At a regular school board meeting, a distraught Cheraina Bonner — an administrative assistant supervised by Chief Operations Officer Jeff Maultsby, now suspended — accused Bowden and the board of casting suspicions on her motivation for making harassment claims against Maultsby public.

“The question has been asked on several occasions, ‘Who guided her?’ ‘Who helped her?’ Bonner said. “As if I’m unable to decipher right from wrong or comprehend the things I have read in school board policies or researched for myself.”

She made a powerful statement. It should have stung.

Bonner first brought her complaints to the superintendent months ago but was dismayed by what she took to be inaction. Her lawyer subsequently met with Bowden and School Board member Caroline Zucker. No official action was taken immediately, but not long after, Maultsby’s contract was extended.

Bonner’s complaints were later revealed publicly in the Sarasota Herald Tribune. Later still came further details of incriminating voice and text messages — including what appeared to be a veiled threat. Only then did Bowden suspend Maultsby, pending further investigation.

The personnel action came late in the process, and it reflected poorly on the superintendent. In his defense, Bowden said the woman’s initial allegations were less direct and that he stuck to district policies in his followup. With the suspension, district officials launched a formal outside investigation.

Then, late last month, Bowden and the three-member board majority voted to expand the scope of the investigation to include claims the accuser colluded with union officials to undermine Bowden, with whom they’ve sparred repeatedly.

Bonner confirmed she did meet for lunch with two union officials on May 20, two days before she filed official charges. But she also strenuously defended her ability to act on her own behalf. A union official said, when they met, she simply told Bonner to “get a lawyer.”

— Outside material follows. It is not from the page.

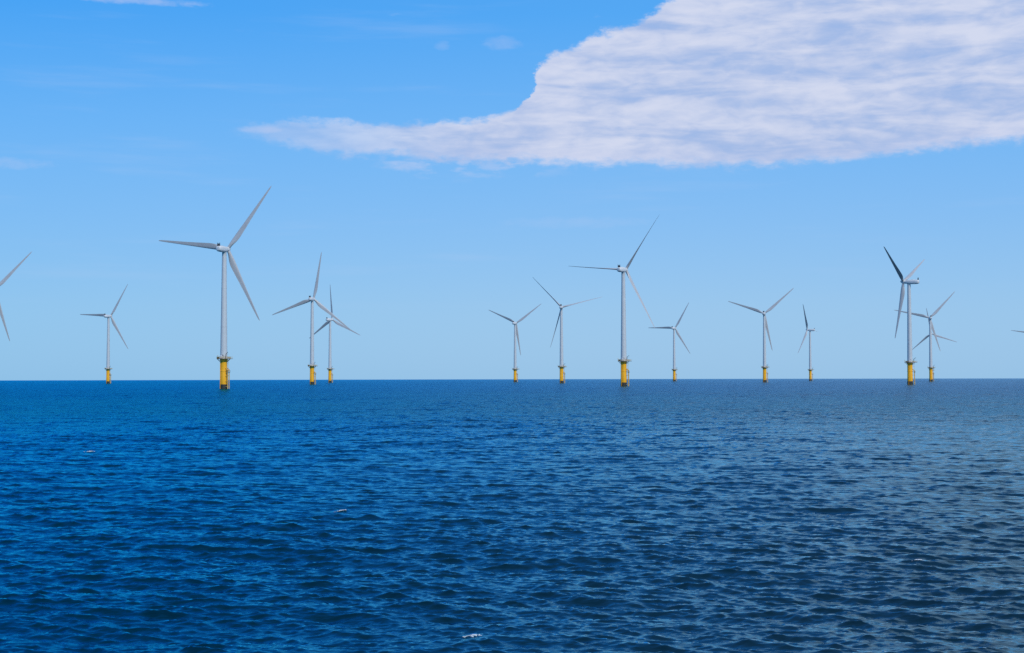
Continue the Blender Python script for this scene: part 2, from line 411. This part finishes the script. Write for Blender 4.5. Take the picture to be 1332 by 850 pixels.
def ramp(v, pts):
    """piecewise value of v through (x, y) points, smooth"""
    x0, x1 = pts[0][0], pts[-1][0]; y0 = min(p[1] for p in pts); y1 = max(p[1] for p in pts)
    n = nt.nodes.new('ShaderNodeFloatCurve'); c = n.mapping.curves[0]
    P = [((p[0]-x0)/(x1-x0), (p[1]-y0)/(y1-y0)) for p in pts]
    c.points[0].location = P[0]; c.points[1].location = P[-1]
    for q in P[1:-1]: c.points.new(*q)
    for p in c.points: p.handle_type = 'AUTO'
    n.mapping.update()
    t = math_(nt, 'DIVIDE', math_(nt, 'SUBTRACT', v, x0), x1-x0, clamp=True)
    nt.links.new(t, n.inputs['Value'])
    return math_(nt, 'MULTIPLY_ADD', n.outputs[0], y1-y0, y0)
# colour of the clear sky: nishita graded to the deep blue of the photograph
cr = nt.nodes.new('ShaderNodeValToRGB'); nt.links.new(math_(nt, 'DIVIDE', EL, 90, clamp=True), cr.inputs[0])
GR = [(0.0, (.30, .56, .85)), (.03, (.29, .555, .87)), (.07, (.22, .51, .92)), (.11, (.155, .47, .95)), (.16, (.075, .40, .95)), (.30, (.05, .27, .78)), (.48, (.13, .28, .60)), (1, (.20, .30, .48))]  # upper dome, out of view, reddened to warm the fill light
e = cr.color_ramp.elements
e[0].position, e[0].color = GR[0][0], (*GR[0][1], 1); e[1].position, e[1].color = GR[-1][0], (*GR[-1][1], 1)
for p, c in GR[1:-1]: q = e.new(p); q.color = (*c, 1)
nish = mixc(nt, 1.0, sky.outputs[0], (.1, .1, .1), 'MULTIPLY')
clear = mixc(nt, .12, cr.outputs[0], nish)
# left side deeper, strongest above the frame to deepen the sea's reflection
clear = mixc(nt, math_(nt, 'MULTIPLY', sstep(nt, AZ, -30, 10, 1, 0.0), math_(nt, 'MULTIPLY', sstep(nt, EL, 8, 22, .25, .9), sstep(nt, EL, 28, 42, 1, 0))), clear, (.30, .82, 1.0), 'MULTIPLY')
def cvec(sx, sy, off=0.0): return combine(nt, math_(nt, 'MULTIPLY_ADD', AZ, sx, off), math_(nt, 'MULTIPLY', EL, sy), off)
warp = math_(nt, 'SUBTRACT', noise(nt, cvec(.28, .8), 1.0, 6, .6), .5)
warp2 = math_(nt, 'SUBTRACT', noise(nt, cvec(1.3, 2.2, 5.), 1.0, 5, .62), .5)
lo = ramp(AZ, [(-14, 9.7), (-11.3, 9.65), (-9, 9.15), (-6, 8.75), (-2, 8.7), (3, 8.5), (8, 8.35), (12, 8.35), (16, 8.6), (19.5, 8.95), (26, 9.6), (40, 10.5), (70, 12)])
puff = math_(nt, 'SUBTRACT', noise(nt, cvec(.75, .95, 12.), 1.0, 5, .6), .5)
hi = ramp(math_(nt, 'MULTIPLY_ADD', puff, 2.2, AZ), [(-14, 9.72), (-11.3, 9.85), (-9, 10.1), (-6, 10.2), (-3, 10.2), (-1.2, 10.3), (-.2, 10.55), (.4, 11.2), (.9, 12.2), (1.5, 12.8), (2.8, 13.1), (3.6, 13.6), (5, 14.2), (6.5, 14.9), (8, 15.8), (12, 18), (16, 24), (22, 34), (40, 44), (70, 40)])  # unseen upper bank at right added to brighten the sea's reflection
elw = math_(nt, 'MULTIPLY_ADD', warp, .9, EL)
elw = math_(nt, 'MULTIPLY_ADD', warp2, .65, elw)
ml = sstep(nt, math_(nt, 'SUBTRACT', elw, lo), -.35, .75)
mh = sstep(nt, math_(nt, 'SUBTRACT', hi, elw), -.25, .50)
side = math_(nt, 'MULTIPLY', sstep(nt, math_(nt, 'MULTIPLY_ADD', warp2, 1.2, AZ), -12.4, -10.9), sstep(nt, AZ, 45, 65, 1, 0))
mask = math_(nt, 'MULTIPLY', math_(nt, 'MULTIPLY', ml, mh), side)
# thin veils and wisps elsewhere
veil = math_(nt, 'MULTIPLY', sstep(nt, noise(nt, cvec(.10, 1.1, 2.), 1.0, 5, .55), .52, .80), sstep(nt, EL, 1, 6))
wisp = math_(nt, 'MULTIPLY', sstep(nt, noise(nt, cvec(.45, 1.5, 9.), 1.0, 5, .55), .64, .76), sstep(nt, EL, 13, 17))
tail = math_(nt, 'MULTIPLY', math_(nt, 'MULTIPLY', sstep(nt, noise(nt, cvec(.8, 2.4, 3.), 1.0, 4, .55), .50, .68), sstep(nt, EL, 7.7, 8.6)), math_(nt, 'MULTIPLY', sstep(nt, EL, 9.4, 8.8), math_(nt, 'MULTIPLY', sstep(nt, AZ, -6, -4), sstep(nt, AZ, 3, 0))))
# texture inside the bank: rippled bands
rip = noise(nt, cvec(.19, 1.2, 1.), 1.0, 6, .52, .5)
rip2 = noise(nt, cvec(.75, 2.0, 7.), 1.0, 5, .55, .4)
lum = math_(nt, 'MULTIPLY_ADD', rip2, .35, math_(nt, 'MULTIPLY', rip, .65))
tone = sstep(nt, lum, .33, .66)
cloud = mixc(nt, tone, (.37, .49, .775), (.66, .705, .865))
cloud = mixc(nt, sstep(nt, math_(nt, 'SUBTRACT', elw, lo), .9, .1, 0, .35), cloud, (.56, .62, .84))
edge = noise(nt, cvec(1.6, 3.6, 4.), 1.0, 5, .6, .3)
mask = math_(nt, 'MULTIPLY', sstep(nt, mask, 0, .25), sstep(nt, math_(nt, 'MULTIPLY_ADD', mask, 1.25, math_(nt, 'MULTIPLY', edge, .9)), .45, 1.35))
dens = math_(nt, 'MULTIPLY', mask, sstep(nt, lum, .28, .52, .84, .98))
dens = math_(nt, 'MULTIPLY', dens, sstep(nt, AZ, -12, 0, .35, 1))
c1 = mixc(nt, math_(nt, 'MULTIPLY', veil, .16), clear, (.50, .62, .86))
c1 = mixc(nt, math_(nt, 'MULTIPLY', wisp, .5), c1, (.60, .68, .88))
c1 = mixc(nt, math_(nt, 'MULTIPLY', tail, .45), c1, (.56, .64, .87))
for a0, e0, ra, re_, k in [(-.35, 13.3, .75, .28, .2), (-15.3, 14.5, 3.0, .16, .4), (-10.1, 9.78, .9, .16, .45), (-19.6, 8.15, 1.6, .22, .20), (-4.2, 8.45, .9, .22, .40), (-.8, 8.45, .55, .16, .40), (-2.8, 13.2, .3, .2, .15), (2.5, 6.2, 3.0, .25, .10)]:
    q = math_(nt, 'ADD', math_(nt, 'POWER', math_(nt, 'DIVIDE', math_(nt, 'SUBTRACT', AZ, a0), ra), 2), math_(nt, 'POWER', math_(nt, 'DIVIDE', math_(nt, 'SUBTRACT', EL, e0), re_), 2))
    q = math_(nt, 'MULTIPLY_ADD', math_(nt, 'SUBTRACT', edge, .5), 3.0, q)
    c1 = mixc(nt, sstep(nt, q, 1.5, -.4, 0, k), c1, (.56, .63, .86))
c1 = mixc(nt, dens, c1, cloud)
# below the horizon only bounce light: dark sea blue
c1 = mixc(nt, sstep(nt, EL, -2.5, -1.0, 1, 0), c1, (.02, .07, .16))
nt.links.new(c1, bg.inputs[0]); bg.inputs[1].default_value = 1.0

# ------------------------------------------------------------------ sun
ld = bpy.data.lights.new('sun', 'SUN'); ld.energy = 2.5; ld.angle = R(.53); ld.color = (1, .95, .88)
lo_ = bpy.data.objects.new('sun', ld); COL.objects.link(lo_)
sd = Vector((math.cos(SUN_EL)*math.sin(SUN_AZ), math.cos(SUN_EL)*math.cos(SUN_AZ), math.sin(SUN_EL)))
lo_.rotation_euler = sd.to_track_quat('Z', 'Y').to_euler(); lo_.location = (60, -80, 120)

# ------------------------------------------------------------------ foam flecks on a few crests
def foam(px_az, dist_, size, seed):
    rn = random.Random(seed)
    x0, y0 = dist_*math.sin(R(px_az)), dist_*math.cos(R(px_az))
    gx, gy = np.meshgrid(np.linspace(x0-.8, x0+.8, 17), np.linspace(y0-2.5, y0+2.5, 51)); gx = gx.ravel(); gy = gy.ravel()
    dx, dy, dz = waves(gx, gy); k = int(np.argmax(dz))
    cx, cy = gx[k], gy[k]
    bm = bmesh.new()
    for _ in range(46):
        u = rn.gauss(0, .30); x = cx+u*size; y = cy-abs(rn.gauss(0, .10))*size-.10*abs(u)*size
        a, b_, c_ = waves(np.array([x]), np.array([y]))
        s = size*rn.uniform(.02, .075)*(1-.4*abs(u))
        mt = Matrix.Translation((x+float(a[0]), y+float(b_[0]), float(c_[0])-(x*x+y*y)/2/RE+s*.12)) @ Matrix.Rotation(rn.uniform(0, 6), 4, 'Z') @ Matrix.Diagonal((s*rn.uniform(1, 2.2), s, s*rn.uniform(.4, .9), 1))
        bmesh.ops.create_icosphere(bm, subdivisions=2, radius=1, matrix=mt)
    for v in bm.verts: v.co += Vector((rn.gauss(0, .006), rn.gauss(0, .006), rn.gauss(0, .006)))*size
    return bm
M['foam'] = paint('sea_foam', (.62, .66, .68), .6, .1, (.5, .6, .65), .5, streak=(1, 1, 1))
for az_, d_, s_, lab in [(-2.6, 43.9, .45, 'small white splash of foam on a wave crest at the bottom of the picture'),
                    (-7.3, 83, .5, 'thin white foam fleck on open water below the turbine pair left of centre'),
                    (-16.6, 152, .8, 'faint pale foam fleck far out on the water near the left edge'),
                    (15.9, 60, .35, 'tiny pale foam fleck low on the right side of the sea')]:
    o = link('foam_patch', foam(az_, d_, s_, int(d_)), 'foam'); o['label'] = lab; o['category'] = 'sea foam'; o['group'] = 'white flecks of foam on the waves'

# ------------------------------------------------------------------ camera
cd = bpy.data.cameras.new('camera'); cam = bpy.data.objects.new('camera', cd); COL.objects.link(cam)
cd.sensor_width = 36; cd.lens = 50; cd.clip_start = .1; cd.clip_end = 60000
pitch = 68.6/1850-math.sqrt(2*EYE/RE); roll = math.atan(2.7/1332)
fw = Vector((0, math.cos(pitch), math.sin(pitch))); rt = Vector((1, 0, 0)); up = rt.cross(fw)
rt2 = rt*math.cos(roll)-up*math.sin(roll); up2 = up*math.cos(roll)+rt*math.sin(roll)
cam.matrix_world = Matrix(((rt2.x, up2.x, -fw.x, 0), (rt2.y, up2.y, -fw.y, 0), (rt2.z, up2.z, -fw.z, EYE), (0, 0, 0, 1)))
SC.camera = cam
SC.view_settings.view_transform = 'Standard'; SC.view_settings.look = 'None'; SC.view_settings.exposure = 0
SC.cycles.max_bounces = 5; SC.cycles.use_denoising = False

What can’t be avoided viewing with the latest action is the appearance that — intended or not — what happened is a form of victim-blaming. That’s curious in the context of supposed #MeToo consciousness, but less so in the context of long-running political disagreements between majority and minority factions on the board, and between Bowden and the union.

From our viewpoint, the question isn’t “collusion” and the steps taken to bring allegations to the public. It is the substance of Bonner’s allegations and Maultsby’s behavior, and whether the superintendent responded appropriately to an employee’s complaints.

The full investigation will, hopefully, answer the first question and give us more insight into the second. We shouldn’t rush to judgment before facts of the formal investigation.

But this further reflects poorly on the individuals controlling the school district. The “collusion” question makes a real mess that much messier.